■ Task input:
>>>
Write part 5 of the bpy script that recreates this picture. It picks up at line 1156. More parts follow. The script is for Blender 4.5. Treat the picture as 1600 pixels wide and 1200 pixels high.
<<<
>>>
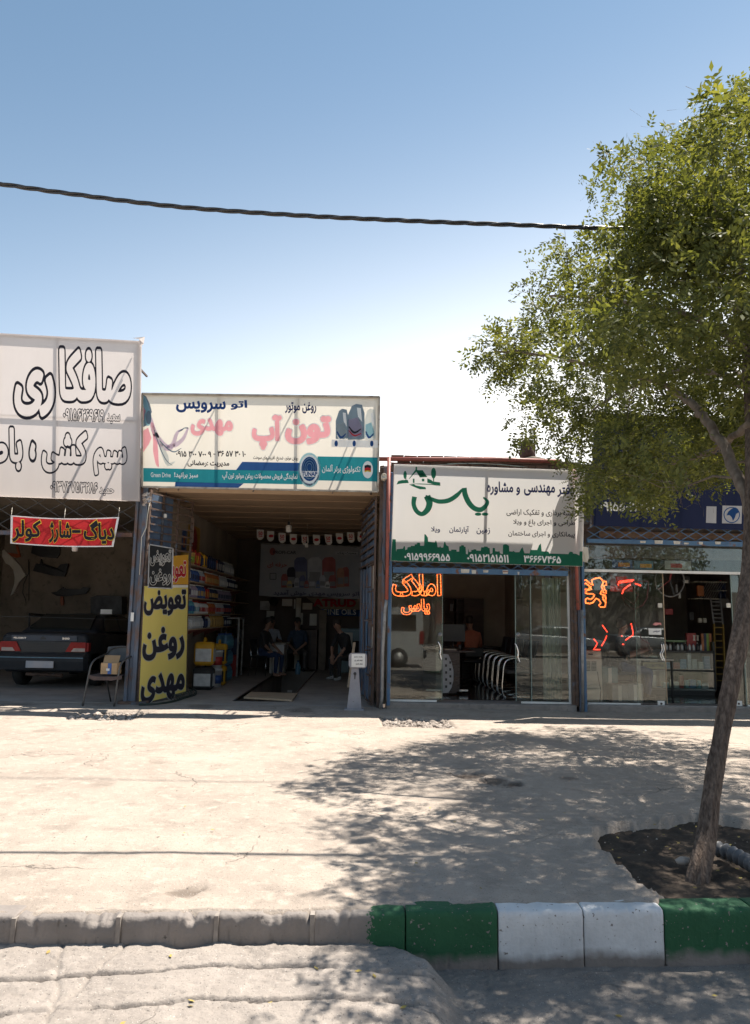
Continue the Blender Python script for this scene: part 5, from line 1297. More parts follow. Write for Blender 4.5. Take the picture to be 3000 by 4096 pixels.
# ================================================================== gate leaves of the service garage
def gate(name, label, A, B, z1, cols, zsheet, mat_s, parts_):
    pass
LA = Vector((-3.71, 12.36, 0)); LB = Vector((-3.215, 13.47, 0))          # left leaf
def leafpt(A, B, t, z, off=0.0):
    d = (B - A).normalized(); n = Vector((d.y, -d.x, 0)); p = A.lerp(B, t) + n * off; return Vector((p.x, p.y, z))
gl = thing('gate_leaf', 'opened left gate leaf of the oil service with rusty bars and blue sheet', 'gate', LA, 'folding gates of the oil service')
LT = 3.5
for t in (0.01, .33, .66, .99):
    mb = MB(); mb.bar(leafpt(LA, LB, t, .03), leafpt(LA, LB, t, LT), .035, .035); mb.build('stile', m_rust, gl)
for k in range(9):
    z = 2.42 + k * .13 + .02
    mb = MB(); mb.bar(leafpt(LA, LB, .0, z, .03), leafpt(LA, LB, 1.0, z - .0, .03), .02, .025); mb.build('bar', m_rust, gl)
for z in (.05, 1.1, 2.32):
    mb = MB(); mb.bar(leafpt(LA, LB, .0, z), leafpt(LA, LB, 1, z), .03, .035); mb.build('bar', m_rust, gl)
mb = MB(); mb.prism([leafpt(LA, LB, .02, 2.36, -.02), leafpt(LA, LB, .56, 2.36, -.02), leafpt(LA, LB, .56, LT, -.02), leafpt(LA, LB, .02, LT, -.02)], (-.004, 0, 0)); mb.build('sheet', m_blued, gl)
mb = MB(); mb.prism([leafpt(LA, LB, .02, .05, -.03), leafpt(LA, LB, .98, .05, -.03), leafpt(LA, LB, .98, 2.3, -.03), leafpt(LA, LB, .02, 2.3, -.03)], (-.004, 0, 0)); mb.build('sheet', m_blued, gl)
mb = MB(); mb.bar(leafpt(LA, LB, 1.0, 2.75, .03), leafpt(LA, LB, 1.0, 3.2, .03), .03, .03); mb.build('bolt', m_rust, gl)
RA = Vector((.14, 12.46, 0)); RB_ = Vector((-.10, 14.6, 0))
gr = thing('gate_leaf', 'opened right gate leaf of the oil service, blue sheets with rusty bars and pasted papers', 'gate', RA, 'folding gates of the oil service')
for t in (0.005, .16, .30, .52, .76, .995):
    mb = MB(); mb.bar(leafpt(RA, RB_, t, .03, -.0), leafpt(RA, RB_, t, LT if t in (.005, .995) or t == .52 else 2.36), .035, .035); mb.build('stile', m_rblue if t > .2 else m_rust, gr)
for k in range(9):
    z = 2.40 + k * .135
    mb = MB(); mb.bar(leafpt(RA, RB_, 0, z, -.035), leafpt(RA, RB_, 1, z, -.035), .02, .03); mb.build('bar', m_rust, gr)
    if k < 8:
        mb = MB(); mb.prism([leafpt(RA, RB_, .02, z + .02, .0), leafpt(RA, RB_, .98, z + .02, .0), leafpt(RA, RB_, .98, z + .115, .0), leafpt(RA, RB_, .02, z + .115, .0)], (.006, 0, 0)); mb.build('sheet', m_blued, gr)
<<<
Work through the data and report how many of its lines hold the word "this", giving only the figure.

2